Linn Energy was founded by Michael Linn. This doesn't seem to give any previous connection to OKC but doesn't rule it out either.
Michael C. Linn - University of Houston
The LINN stock is going for about $10/share. Is this a good time to buy in? Any good guesses as to what it could be in the future? Am I going to be missing out for not buying ten or twenty grand worth today?
Buy LNCO, not LINE. LINE is the MLP, which causes more tax issues in certain situations. LNCO is the holding company, they both pay .2416 MONTHLY dividend.
Why you should buy LNCO -
http://www.cnbc.com/id/49438008
Great dividends -
http://finance.yahoo.com/news/linn-e...210500262.html
It's too bad all this crap is getting built on Memorial. It's building after building of suburban cookie cutter crap. Bleh. You could fill a few towers downtown with this stuff.
You do realize that there is a lot of open available land in the metro area right? Unless the company is massive, like a Chesapeake, and builds a campus, there's no reason most situations to build a tower downtown. Land here is really cheap compared to elsewhere so it's more economically feasible to build in the burbs 9 times out of 10.
With the exception of every other citizen of the city who get to pay for more and more inefficient roads and utilities maintenance with every development that gets built out in the sticks. Hell, even the company and the workers get to pay for that inefficient maintenance. "Lots of land" is not an excuse for using that land poorly.
In no way is memorial "out in the sticks".
And this is also the funny thing with those that hate parking garages down town. Deny them. And many more companies will choose to build off of memorial.

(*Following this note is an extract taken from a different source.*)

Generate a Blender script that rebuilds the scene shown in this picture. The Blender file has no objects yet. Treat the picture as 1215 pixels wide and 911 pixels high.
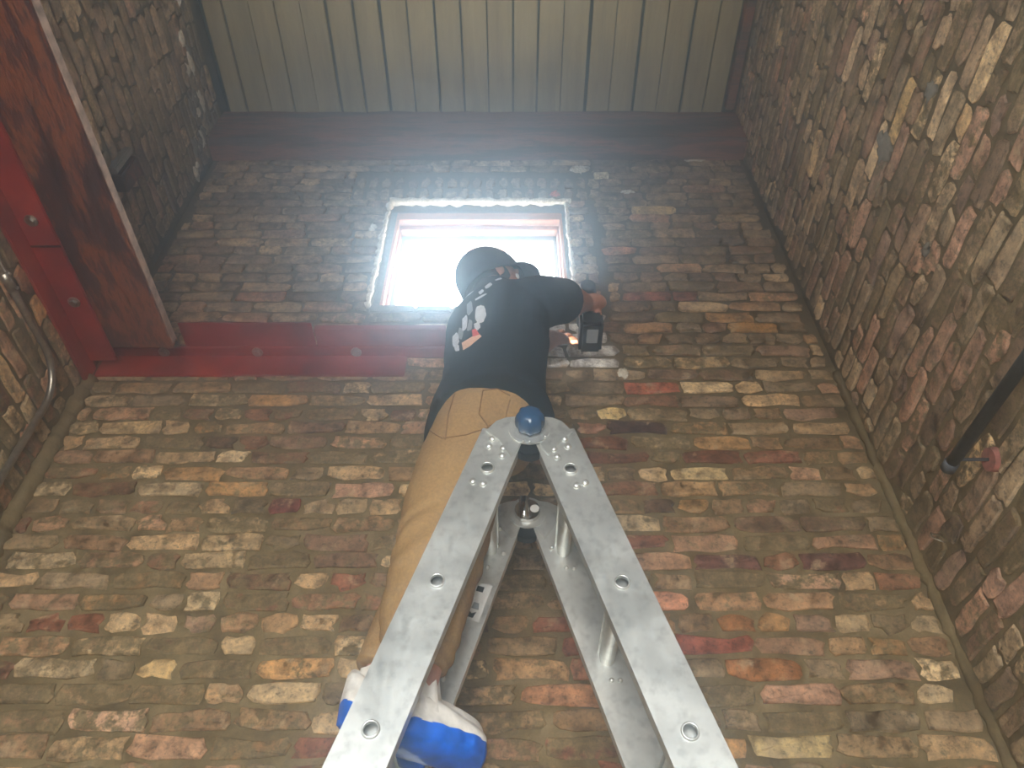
import bpy, bmesh, math, random
from mathutils import Vector, Matrix, noise
from mathutils.bvhtree import BVHTree
random.seed(7)
S = bpy.context.scene
COL = S.collection
R = math.radians
# Units: metres. The camera (a phone held at about 1.35 m) is the origin; the floor lies at z = -1.35.
FLOOR = -1.35
XL, XR, YB, YR, CEIL = -1.596, 1.235, 2.0, -1.4, 4.10

# ---------------------------------------------------------------- camera
cd = bpy.data.cameras.new('camera'); cam = bpy.data.objects.new('camera', cd); COL.objects.link(cam)
cd.sensor_fit = 'HORIZONTAL'; cd.sensor_width = 36.0; cd.lens = 36.0 * 906.0 / 1215.0
cam.rotation_euler = (R(90 + 45.68), 0, 0); cd.clip_start = 0.02
S.camera = cam
# ---------------------------------------------------------------- sky
w = bpy.data.worlds.new('overcast_sky'); S.world = w; w.use_nodes = True
w.node_tree.nodes['Background'].inputs[0].default_value = (0.80, 0.91, 1.0, 1)
w.node_tree.nodes['Background'].inputs[1].default_value = 36.0
# ---------------------------------------------------------------- exposure
vs = S.view_settings
vs.view_transform = 'Standard'; vs.look = 'None'; vs.gamma = 1.0; vs.use_curve_mapping = False
vs.exposure = -0.3
try: S.cycles.use_denoising = True
except Exception: pass
S.cycles.max_bounces = 8; S.cycles.diffuse_bounces = 5; S.cycles.volume_bounces = 1
S.cycles.sample_clamp_indirect = 6.0

def portal(name, loc, rot, sx, sy):              # sky portals: they give off nothing, they only guide the sky light
    l = bpy.data.lights.new(name, 'AREA'); l.shape = 'RECTANGLE'; l.size = sx; l.size_y = sy
    l.cycles.is_portal = True
    o = bpy.data.objects.new(name, l); o.location = loc; o.rotation_euler = rot; COL.objects.link(o); return o
portal('doorway_sky_portal', (-0.25, YR - 0.02, (FLOOR + .75) / 2), (R(90), 0, 0), 1.2, .75 - FLOOR)
portal('window_sky_portal', (-0.165, 2.24, 2.9), (R(-90), 0, 0), 0.86, 0.85)

# ================================================================ helpers
def lin(c):
    f = lambda v: (v / 255 / 12.92) if v / 255 <= 0.04045 else ((v / 255 + 0.055) / 1.055) ** 2.4
    return (f(c[0]), f(c[1]), f(c[2]), 1.0)

class NT:
    def __init__(s, name):
        s.m = bpy.data.materials.new(name); s.m.use_nodes = True
        s.t = s.m.node_tree; s.b = s.t.nodes['Principled BSDF']; s.out = s.t.nodes['Material Output']
    def n(s, typ, **kw):
        nd = s.t.nodes.new(typ)
        for k, v in kw.items():
            if k in nd.inputs: nd.inputs[k].default_value = v
            else: setattr(nd, k, v)
        return nd
    def l(s, a, b): s.t.links.new(a, b)
    def coord(s, world=True, scale=(1, 1, 1)):
        src = s.n('ShaderNodeNewGeometry').outputs['Position'] if world else s.n('ShaderNodeTexCoord').outputs['Object']
        mp = s.n('ShaderNodeMapping'); mp.inputs['Scale'].default_value = scale
        s.l(src, mp.inputs['Vector']); return mp.outputs['Vector']
    def noise(s, vec, scale, detail=4, rough=0.55):
        nd = s.n('ShaderNodeTexNoise'); nd.inputs['Scale'].default_value = scale
        nd.inputs['Detail'].default_value = detail; nd.inputs['Roughness'].default_value = rough
        s.l(vec, nd.inputs['Vector']); return nd.outputs['Fac']
    def ramp(s, fac, stops):
        nd = s.n('ShaderNodeValToRGB'); el = nd.color_ramp.elements
        while len(el) < len(stops): el.new(0.5)
        for e, (p, c) in zip(el, stops): e.position = p; e.color = c if len(c) == 4 else lin(c)
        s.l(fac, nd.inputs['Fac']); return nd.outputs['Color']
    def mix(s, fac, a, b, mode='MIX'):
        nd = s.n('ShaderNodeMixRGB', blend_type=mode)
        for i, v in ((0, fac), (1, a), (2, b)):
            if hasattr(v, 'is_output'): s.l(v, nd.inputs[i])
            else: nd.inputs[i].default_value = v
        return nd.outputs['Color']
    def math(s, op, a, b=0.0, clamp=False):
        nd = s.n('ShaderNodeMath', operation=op, use_clamp=clamp)
        for i, v in ((0, a), (1, b)):
            if hasattr(v, 'is_output'): s.l(v, nd.inputs[i])
            else: nd.inputs[i].default_value = v
        return nd.outputs[0]
    def bump(s, h, strength=0.4, dist=0.01):
        nd = s.n('ShaderNodeBump'); nd.inputs['Strength'].default_value = strength; nd.inputs['Distance'].default_value = dist
        s.l(h, nd.inputs['Height']); s.l(nd.outputs['Normal'], s.b.inputs['Normal'])
    def fin(s, col=None, rough=0.8, metal=0.0, spec=0.3):
        if col is not None:
            if hasattr(col, 'is_output'): s.l(col, s.b.inputs['Base Color'])
            else: s.b.inputs['Base Color'].default_value = col
        if hasattr(rough, 'is_output'): s.l(rough, s.b.inputs['Roughness'])
        else: s.b.inputs['Roughness'].default_value = rough
        s.b.inputs['Metallic'].default_value = metal
        s.b.inputs['Specular IOR Level'].default_value = spec
        return s.m

W1 = (1, 1, 1, 1); K0 = (0, 0, 0, 1)
def simple(name, c, rough=0.6, metal=0.0, var=0.12, scale=40.0, bump=0.15, spec=0.4, stretch=(1, 1, 1)):
    t = NT(name); v = t.coord(True, stretch); f = t.noise(v, scale, 5)
    d = tuple(max(0, x * (1 - var * 1.6)) for x in c); b = tuple(min(255, x * (1 + var)) for x in c)
    col = t.ramp(f, [(0.3, d), (0.7, b)])
    t.bump(f, bump, 0.003); return t.fin(col, rough, metal, spec)

def mortar_mat():
    t = NT('mortar'); v = t.coord()
    a = t.noise(v, 7, 6, 0.65); b = t.noise(v, 60, 6, 0.7)
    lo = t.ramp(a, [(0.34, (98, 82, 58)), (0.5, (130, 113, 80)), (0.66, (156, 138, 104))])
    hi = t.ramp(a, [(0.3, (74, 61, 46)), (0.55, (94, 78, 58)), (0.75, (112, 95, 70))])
    sep = t.n('ShaderNodeSeparateXYZ'); t.l(v, sep.inputs[0])
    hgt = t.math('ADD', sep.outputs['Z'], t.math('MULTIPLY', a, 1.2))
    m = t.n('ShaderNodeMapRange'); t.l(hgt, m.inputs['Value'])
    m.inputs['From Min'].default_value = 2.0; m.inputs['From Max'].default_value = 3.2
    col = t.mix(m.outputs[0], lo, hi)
    col = t.mix(t.ramp(b, [(0.35, (0.75, 0.75, 0.75, 1)), (0.65, W1)]), K0, col, 'MIX')
    t.bump(t.math('ADD', t.math('MULTIPLY', a, 0.6), b), 0.7, 0.008)
    return t.fin(col, 0.95, 0, 0.15)

def brick_mat(joined):
    t = NT('brick_joined' if joined else 'brick'); v = t.coord()
    if joined:
        at = t.n('ShaderNodeAttribute', attribute_name='tint'); tint, alpha = at.outputs['Color'], at.outputs['Alpha']
    else:
        oi = t.n('ShaderNodeObjectInfo'); tint, alpha = oi.outputs['Color'], oi.outputs['Alpha']
    a = t.noise(v, 19, 8, 0.68); b = t.noise(v, 85, 6, 0.72); c = t.noise(v, 34, 7, 0.7)
    sh_ = t.n('ShaderNodeVectorMath', operation='ADD'); t.l(v, sh_.inputs[0]); sh_.inputs[1].default_value = (7.3, 2.1, 5.7)
    e = t.noise(sh_.outputs[0], 13, 8, 0.7)
    col = t.mix(1.0, tint, t.ramp(a, [(0.36, (0.34, 0.29, 0.27, 1)), (0.46, (0.78, 0.75, 0.72, 1)), (0.53, (1.03, 1.01, 0.99, 1)), (0.64, (1.42, 1.4, 1.34, 1))]), 'MULTIPLY')
    col = t.mix(1.0, col, t.ramp(b, [(0.34, (0.36, 0.33, 0.31, 1)), (0.45, W1), (0.7, (1.28, 1.27, 1.22, 1))]), 'MULTIPLY')
    col = t.mix(t.ramp(e, [(0.56, K0), (0.66, (0.75, 0.75, 0.75, 1))]), col, lin((198, 176, 142)))
    smear = t.math('MULTIPLY', t.math('SUBTRACT', t.math('ADD', c, t.math('MULTIPLY', alpha, 0.36)), 0.66), 9.0, True)
    mort = t.ramp(t.math('ADD', t.math('MULTIPLY', a, .5), t.math('MULTIPLY', b, .5)), [(0.38, (88, 74, 52)), (0.5, (122, 105, 76)), (0.62, (158, 139, 104))])
    col = t.mix(smear, col, mort)
    t.bump(t.math('ADD', a, t.math('MULTIPLY', b, 0.7)), 0.8, 0.006)
    return t.fin(col, 0.92, 0, 0.15)

def alu_mat():
    t = NT('aluminium'); v = t.coord(True, (1, 1, 0.12)); v2 = t.coord()
    f = t.noise(v, 120, 4); g = t.noise(v2, 11, 5, 0.6); s = t.noise(v2, 55, 5)
    col = t.mix(g, lin((196, 198, 194)), lin((240, 242, 238)))
    col = t.mix(t.ramp(s, [(0.3, (0.78, 0.78, 0.78, 1)), (0.5, W1)]), K0, col)
    rg = t.math('ADD', t.math('MULTIPLY', g, 0.35), t.math('MULTIPLY', f, 0.18))
    t.bump(f, 0.12, 0.001)
    return t.fin(col, t.math('ADD', rg, 0.16), 0.8, 0.5)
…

A lot of people in this board sometimes forget that OKC's population is still overwhelmingly many times over concentrated in the suburbs. The suburbs are currently subsidizing downtown, not the other way around.
Don't you move the goalposts on me, I was very clearly participating in the chain of the discussion that had moved on to the general topic of companies building out in the suburbs.
It is simple math that spread out development costs more to maintain than concentrated development. Or are you going to dispute how squaring numbers works?
That is dumb. Even rail costs tons of money and just because you want people to live on top of each other in a concrete jungle doesn't mean others shoupd have to suffer from it. I'm gladly paying my taxes and will continue to do so knowing some of it will go to wide highways..
The question is about what is most economically feasible for the city, not about whether or not people should be forced to live in a concrete jungle. The former may lead to the latter, but only as a consequence and not the intention. Your happiness at paying your taxes to support wide highways is admirable but irrelevant to the specific issue at hand.
You're saying two square miles is subsidized by the other 600 square miles? That's probably true for any given two square miles of the city.
However, the rest of the city that already has infrastructure, is always subsidizing the expansion of infrastructure to the suburban edge and paying for its maintenance.